Credit boom unlikely to return but lower rates the new normal: Philip Lowe
The RBA will continue to maintain a low cash rate setting, according to RBA deputy governor Philip Lowe.
He says Australia now has lower interest rates than it otherwise would have to offset some of the effects of an uncomfortably high exchange rate and in an environment of slower credit growth and greater consumer caution.
But he said it was possible that “normal lending rates will be somewhat lower for a period owing to the combination of global factors and the legacy of the credit boom”.
These remarks where part of a speech delivered in Sydney overnight following the RBA cutting the cash rate to 3% and to its lowest level since the GFC.
Speaking on the topic of “What is normal?” Lowe highlighted how it was now much harder for the RBA to judge what an appropriate economic response was to rate cuts, but re-affirmed that the RBA continues to believe that monetary policy continued to keep inflation in check and have a positive impact on the economy.
“Monetary policy still looks like it is working,” Lowe said.
“There are lags and different parts of the economy respond differently, but lower interest rates are still effective in providing a boost to the overall economy.”
But he also provided numerous examples of how the economy has shifted since the GFC and that a new "normal" had emerged.
He said the Australian propensity to spend every dollar earned between the mid-1980s and into the 2000s (as house prices boomed) was not normal and that “more recently, the saving rate has increased and it is back to the level it was in the mid-1980s”.
Lowe said the lower cash rate settings were also in response to higher funding costs facing banks, meaning they no longer moved in step with the RBA.
Lowe said that in a new “normal” of lower credit growth and higher funding costs for banks, the cash rate was currently around 150 basis points lower than it otherwise would have been.
“The fact that the bank has offset the effect of higher funding costs on lending rates means that the normal level of the cash rate is lower than it otherwise would have been,” said Lowe.
“A 3% cash rate today is not the same as a 3% cash rate in the past,” he added, implying that this was because headline mortgage rates offered by banks are no longer moving “in near lock step with the cash rate”.
The theme of a new normal was also touched on by AMP Capital Investors economist Shane Oliver, who said that while the RBA has cut the official cash rate back to its post-GFC record low of 3%, “overall policy settings are nowhere near as stimulatory as they were in mid-2009”.
“Bank lending rates are much higher, the Australian dollar is way higher and fiscal policy is being tightened not loosened."

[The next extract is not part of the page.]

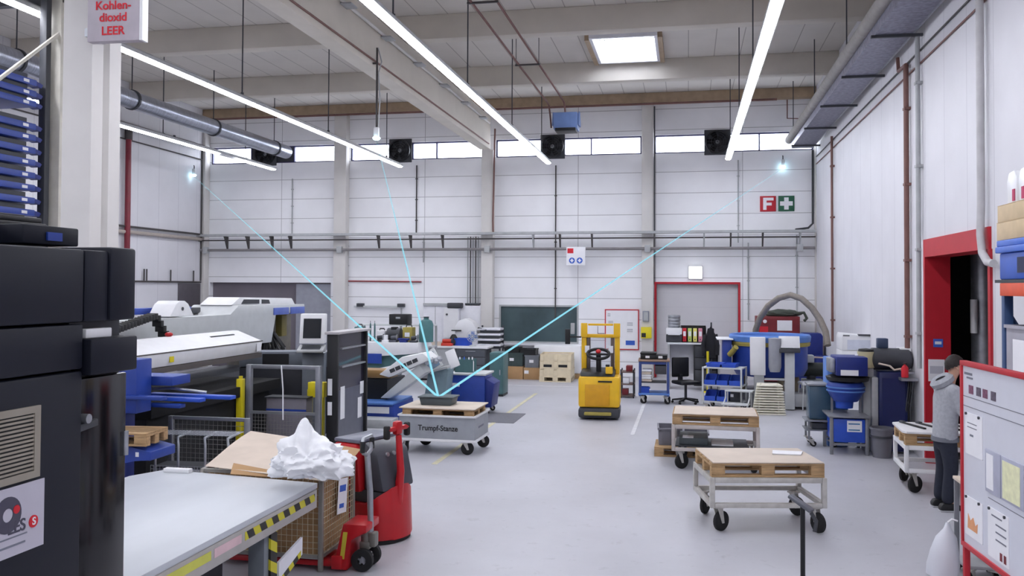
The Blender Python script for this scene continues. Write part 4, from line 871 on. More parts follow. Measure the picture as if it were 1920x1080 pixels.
# ================================================================== MIDDLE OF THE HALL
# lettered cart with pallet, board and dark tote
rzc = math.radians(-1)
t = thing('sheet_metal_cart', 'grey box cart with black lettering on its front, under the beam graphics', 'cart', (-3.74, 13.42, 0), rzc)
bx_ = MB(); bx_.box(-0.6, -0.42, 0.24, 0.6, 0.42, 0.26).box(-0.6, -0.42, 0.26, 0.6, -0.405, 0.57).box(-0.6, 0.405, 0.26, 0.6, 0.42, 0.57).box(-0.6, -0.404, 0.26, -0.585, 0.404, 0.57).box(0.585, -0.404, 0.26, 0.6, 0.404, 0.57)
bx_.build('box_body', mat('cart_blue_grey', (150, 154, 160), 0.5), t)
MB().box(-0.62, -0.44, 0.2, 0.62, 0.44, 0.239, b=0.006).build('base_frame', machinewhite, t)
m = MB(); m.box(-0.62, -0.44, 0.571, 0.62, -0.40, 0.6, b=0.004).box(-0.62, 0.40, 0.571, 0.62, 0.44, 0.6, b=0.004).box(-0.62, -0.399, 0.571, -0.58, 0.399, 0.6, b=0.004).box(0.58, -0.399, 0.571, 0.62, 0.399, 0.6, b=0.004)
m.build('rim', machinewhite, t)
text('Trumpf-Stanze', 0.115, inkblack, t, (0.02, -0.423, 0.40), bold=0.002, width=0.92)
MB().box(0.6005, -0.2, 0.39, 0.602, 0.12, 0.42).build('side_print', ink, t)
for x, y, q in ((-0.5, -0.34, 2.2), (0.42, -0.34, 0.5), (-0.46, 0.34, 0.3), (0.5, 0.34, 0.6)): caster(t, x, y, 0.098, 0.2, q)
cr = Matrix.Translation((-3.74, 13.42, 0)) @ Matrix.Rotation(rzc, 4, 'Z')
make_pallet('wooden pallet sitting on the lettered grey box cart', cr @ Vector((0, 0, 0.545)), rzc, 1.12, 0.78)
t = tag(MB().box(-0.60, -0.43, 0, 0.6, 0.43, 0.018, b=0.003).build('wooden_board', board), 'pale wooden board on the pallet of the lettered cart', 'board'); t.location = cr @ Vector((0, 0, 0.6895)); t.rotation_euler = (0, 0, rzc)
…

In his latest economic note, Oliver said mining investment was fading rapidly and non-mining growth needed to pick up quickly.
“The trouble is that growth in other areas of the economy is soft. While the Reserve Bank has been cutting interest rates for just over a year the response has been subdued.”
Oliver pointed out that all key indicators – building approvals, credit growth, retail sales – “are currently well below the average level they attained this far into past easing cycles” and that further rate cuts were needed to achieve mortgage rates that will become “stimulatory”.
“Although the RBA has cut the official cash rate to its GFC low, because of bank funding issues bank lending rates are around 0.6-0.8 percentage points above their 2009 lows.
“The standard variable mortgage rate at around 6.42%, assuming banks pass on around 0.2% of the RBA’s latest 0.25% rate cut, is below its long term average of 7.25%.
“But normally rates need to fall well below their long-term average to be confident of stronger growth. And in an environment of household and business caution post GFC the neutral rate has likely fallen, probably to around 6.75% ,which is shown as the “new neutral” level," Oliver said.
"This would suggest that current mortgage rate levels are only just starting to become stimulatory.”
But HSBC chief economist Paul Bloxham disagreed.
"We expect that this could be the last in the easing phase of this cycle given China's economy is bottoming out, local rates are supporting the interest-rate sensitive sectors and inflation may have passed its trough, leaving the RBA will little further room to move," he said.